Doch genug der astronomischen Sichtweisen, die heutige Sichtweise unserer kleinwüchsigen Mitbewohner auf diesem schönen Planeten wird sehr wahrscheinlich mehr von Fernsehen, Film und Computerspielen
geprägt, als vom Märchen von Schneewittchen und den sieben Zwerge, obwohl das Abbild des Zwerges mit der roten Zipfelmütze vermutlich aus der Kinderliteratur herrührt. Kinderbücher müssen bunt sein, da bietet sich natürlich so eine rote Zipfelmütze an.
Die allerdings entsprang ausschließlich der Fantasie des Zeichners, war roter Farbstoff noch vor einigen Jahrhunderten für den durchschnittlich kleinwüchsigen Bergwerks-arbeiter schlicht und einfach unerschwinglich. Sein Filzhut war grau oder graubraun, auf jeden Fall erd- oder naturfarben und natürlich staubig.
Der Zwerg mit der roten Zipfelmütze hat
überlebt. Keine Frage, er ist das, was heute bei den meisten Menschen als Bild im Kopf existiert, wenn sie an Zwerge denken.

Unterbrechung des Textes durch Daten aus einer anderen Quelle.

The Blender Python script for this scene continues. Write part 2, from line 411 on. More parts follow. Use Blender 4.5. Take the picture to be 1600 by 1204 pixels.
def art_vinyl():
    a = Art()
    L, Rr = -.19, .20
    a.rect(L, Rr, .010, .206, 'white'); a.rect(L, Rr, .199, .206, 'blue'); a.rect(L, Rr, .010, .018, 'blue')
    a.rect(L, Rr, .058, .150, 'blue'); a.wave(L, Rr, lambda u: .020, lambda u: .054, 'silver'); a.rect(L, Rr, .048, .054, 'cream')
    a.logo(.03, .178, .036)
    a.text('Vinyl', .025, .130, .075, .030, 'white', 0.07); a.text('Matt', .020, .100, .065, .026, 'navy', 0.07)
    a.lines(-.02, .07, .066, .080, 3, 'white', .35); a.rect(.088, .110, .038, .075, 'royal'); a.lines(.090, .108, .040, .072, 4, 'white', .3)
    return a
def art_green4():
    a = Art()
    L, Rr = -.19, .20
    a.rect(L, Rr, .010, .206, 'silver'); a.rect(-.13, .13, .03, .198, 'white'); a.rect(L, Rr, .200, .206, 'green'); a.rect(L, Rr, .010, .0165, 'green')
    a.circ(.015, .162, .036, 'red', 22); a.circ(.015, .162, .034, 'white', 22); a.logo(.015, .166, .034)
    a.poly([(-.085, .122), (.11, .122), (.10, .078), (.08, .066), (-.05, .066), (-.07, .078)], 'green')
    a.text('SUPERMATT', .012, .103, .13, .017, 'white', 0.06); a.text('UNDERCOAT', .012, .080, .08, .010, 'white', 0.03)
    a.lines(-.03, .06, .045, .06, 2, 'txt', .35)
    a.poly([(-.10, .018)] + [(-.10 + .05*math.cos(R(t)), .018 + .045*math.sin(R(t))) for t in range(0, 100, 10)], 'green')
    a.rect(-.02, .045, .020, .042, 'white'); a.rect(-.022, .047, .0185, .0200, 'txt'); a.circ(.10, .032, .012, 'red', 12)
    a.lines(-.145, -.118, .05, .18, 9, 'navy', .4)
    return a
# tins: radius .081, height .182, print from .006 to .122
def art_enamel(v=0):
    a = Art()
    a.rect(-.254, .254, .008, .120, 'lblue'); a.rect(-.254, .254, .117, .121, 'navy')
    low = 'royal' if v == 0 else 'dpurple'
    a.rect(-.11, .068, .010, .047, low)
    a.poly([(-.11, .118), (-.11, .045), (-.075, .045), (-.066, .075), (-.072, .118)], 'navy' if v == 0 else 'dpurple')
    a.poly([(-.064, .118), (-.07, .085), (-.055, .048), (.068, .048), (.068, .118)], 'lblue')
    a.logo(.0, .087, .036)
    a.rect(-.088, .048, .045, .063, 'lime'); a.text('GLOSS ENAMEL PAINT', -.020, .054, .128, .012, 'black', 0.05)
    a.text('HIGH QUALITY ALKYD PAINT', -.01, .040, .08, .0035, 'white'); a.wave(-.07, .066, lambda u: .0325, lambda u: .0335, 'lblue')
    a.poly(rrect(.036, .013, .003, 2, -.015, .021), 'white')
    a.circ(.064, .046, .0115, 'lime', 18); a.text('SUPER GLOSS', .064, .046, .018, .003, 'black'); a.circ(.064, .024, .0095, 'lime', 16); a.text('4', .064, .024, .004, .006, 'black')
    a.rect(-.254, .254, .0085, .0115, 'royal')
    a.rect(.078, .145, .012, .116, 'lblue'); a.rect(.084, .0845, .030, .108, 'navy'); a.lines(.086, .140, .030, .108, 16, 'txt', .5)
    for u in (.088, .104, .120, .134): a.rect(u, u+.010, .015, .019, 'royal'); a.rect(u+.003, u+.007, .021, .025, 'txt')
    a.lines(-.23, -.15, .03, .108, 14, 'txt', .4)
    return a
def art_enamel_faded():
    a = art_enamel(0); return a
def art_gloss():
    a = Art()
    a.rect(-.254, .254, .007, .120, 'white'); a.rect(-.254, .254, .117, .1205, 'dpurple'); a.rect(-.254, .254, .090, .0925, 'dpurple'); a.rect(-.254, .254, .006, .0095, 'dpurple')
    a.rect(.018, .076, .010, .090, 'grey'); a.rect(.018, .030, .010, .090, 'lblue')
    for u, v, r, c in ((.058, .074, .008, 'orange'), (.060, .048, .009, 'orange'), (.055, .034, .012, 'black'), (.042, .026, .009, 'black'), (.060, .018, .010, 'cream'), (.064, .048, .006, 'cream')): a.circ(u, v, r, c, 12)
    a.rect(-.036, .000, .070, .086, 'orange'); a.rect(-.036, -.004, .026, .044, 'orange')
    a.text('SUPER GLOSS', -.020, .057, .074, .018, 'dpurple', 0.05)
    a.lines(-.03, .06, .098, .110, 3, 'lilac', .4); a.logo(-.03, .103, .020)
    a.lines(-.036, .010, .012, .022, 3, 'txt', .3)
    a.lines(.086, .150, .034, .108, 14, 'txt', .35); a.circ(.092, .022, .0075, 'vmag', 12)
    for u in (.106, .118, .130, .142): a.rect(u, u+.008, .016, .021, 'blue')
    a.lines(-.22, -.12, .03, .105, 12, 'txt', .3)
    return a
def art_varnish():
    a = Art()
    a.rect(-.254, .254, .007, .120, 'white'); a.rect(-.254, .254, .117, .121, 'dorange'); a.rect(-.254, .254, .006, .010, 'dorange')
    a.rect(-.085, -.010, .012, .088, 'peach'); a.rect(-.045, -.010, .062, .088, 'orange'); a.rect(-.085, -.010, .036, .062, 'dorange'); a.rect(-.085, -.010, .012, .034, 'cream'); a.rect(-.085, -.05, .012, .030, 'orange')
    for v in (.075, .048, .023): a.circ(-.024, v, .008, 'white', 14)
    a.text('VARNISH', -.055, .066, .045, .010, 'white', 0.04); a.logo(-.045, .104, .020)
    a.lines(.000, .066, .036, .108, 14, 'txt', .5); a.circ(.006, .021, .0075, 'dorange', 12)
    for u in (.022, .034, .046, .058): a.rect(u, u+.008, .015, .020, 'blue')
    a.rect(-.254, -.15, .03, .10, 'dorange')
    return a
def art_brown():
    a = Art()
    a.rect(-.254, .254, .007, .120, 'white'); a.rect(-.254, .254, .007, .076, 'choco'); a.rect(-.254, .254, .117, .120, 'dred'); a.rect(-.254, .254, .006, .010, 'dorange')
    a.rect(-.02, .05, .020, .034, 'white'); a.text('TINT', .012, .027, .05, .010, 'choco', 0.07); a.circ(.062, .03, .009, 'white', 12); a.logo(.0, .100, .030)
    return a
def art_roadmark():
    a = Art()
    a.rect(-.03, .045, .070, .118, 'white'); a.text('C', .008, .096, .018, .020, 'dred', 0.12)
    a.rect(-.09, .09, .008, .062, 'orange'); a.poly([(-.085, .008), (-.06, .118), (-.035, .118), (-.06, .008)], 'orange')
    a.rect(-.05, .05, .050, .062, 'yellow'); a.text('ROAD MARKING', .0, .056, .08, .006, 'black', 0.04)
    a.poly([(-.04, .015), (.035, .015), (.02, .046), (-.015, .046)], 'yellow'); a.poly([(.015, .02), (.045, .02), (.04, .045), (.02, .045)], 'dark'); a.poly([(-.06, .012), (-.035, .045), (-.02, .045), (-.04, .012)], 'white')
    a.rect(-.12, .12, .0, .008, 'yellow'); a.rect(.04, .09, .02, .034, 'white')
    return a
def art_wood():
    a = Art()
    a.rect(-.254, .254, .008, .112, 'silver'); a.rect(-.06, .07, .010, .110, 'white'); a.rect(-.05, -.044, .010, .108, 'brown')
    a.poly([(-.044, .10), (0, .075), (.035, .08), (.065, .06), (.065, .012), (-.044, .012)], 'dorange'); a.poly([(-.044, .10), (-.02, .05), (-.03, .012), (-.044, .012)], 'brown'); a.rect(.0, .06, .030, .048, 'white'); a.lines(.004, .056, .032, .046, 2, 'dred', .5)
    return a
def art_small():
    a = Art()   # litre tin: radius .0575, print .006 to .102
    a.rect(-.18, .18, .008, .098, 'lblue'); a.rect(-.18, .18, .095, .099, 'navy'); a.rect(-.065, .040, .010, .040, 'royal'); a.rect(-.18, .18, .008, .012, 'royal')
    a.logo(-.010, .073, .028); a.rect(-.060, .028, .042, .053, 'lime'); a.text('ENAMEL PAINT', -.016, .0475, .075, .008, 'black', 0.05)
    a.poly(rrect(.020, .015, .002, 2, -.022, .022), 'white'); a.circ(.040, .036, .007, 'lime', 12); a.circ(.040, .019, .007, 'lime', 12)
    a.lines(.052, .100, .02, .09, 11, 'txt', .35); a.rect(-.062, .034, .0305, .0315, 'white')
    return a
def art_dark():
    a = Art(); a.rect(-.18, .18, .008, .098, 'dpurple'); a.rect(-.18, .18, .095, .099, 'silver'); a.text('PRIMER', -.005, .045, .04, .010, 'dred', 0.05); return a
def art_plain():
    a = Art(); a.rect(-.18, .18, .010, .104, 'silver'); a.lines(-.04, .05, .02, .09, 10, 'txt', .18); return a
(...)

Fahren wir mit dem Auto übers Land und bereits in den Gärten der Vorstädte oder den neuen Siedlungen der Städter außerhalb der Ballungszentren stoßen wir auf mehr oder weniger lustige oder kitschige Gartenzwerge. Darüber ließe sich natürlich ein eigener Artikel schreiben, doch das Schwerpunktthema heißt "Zwerge" und nicht "Gartenzwerge" und wir veröffentlichen ein Fanzine, das sich mit dem phantastischen Genre auseinandersetzt und nicht mit der Gestaltung unseres Vorgartens.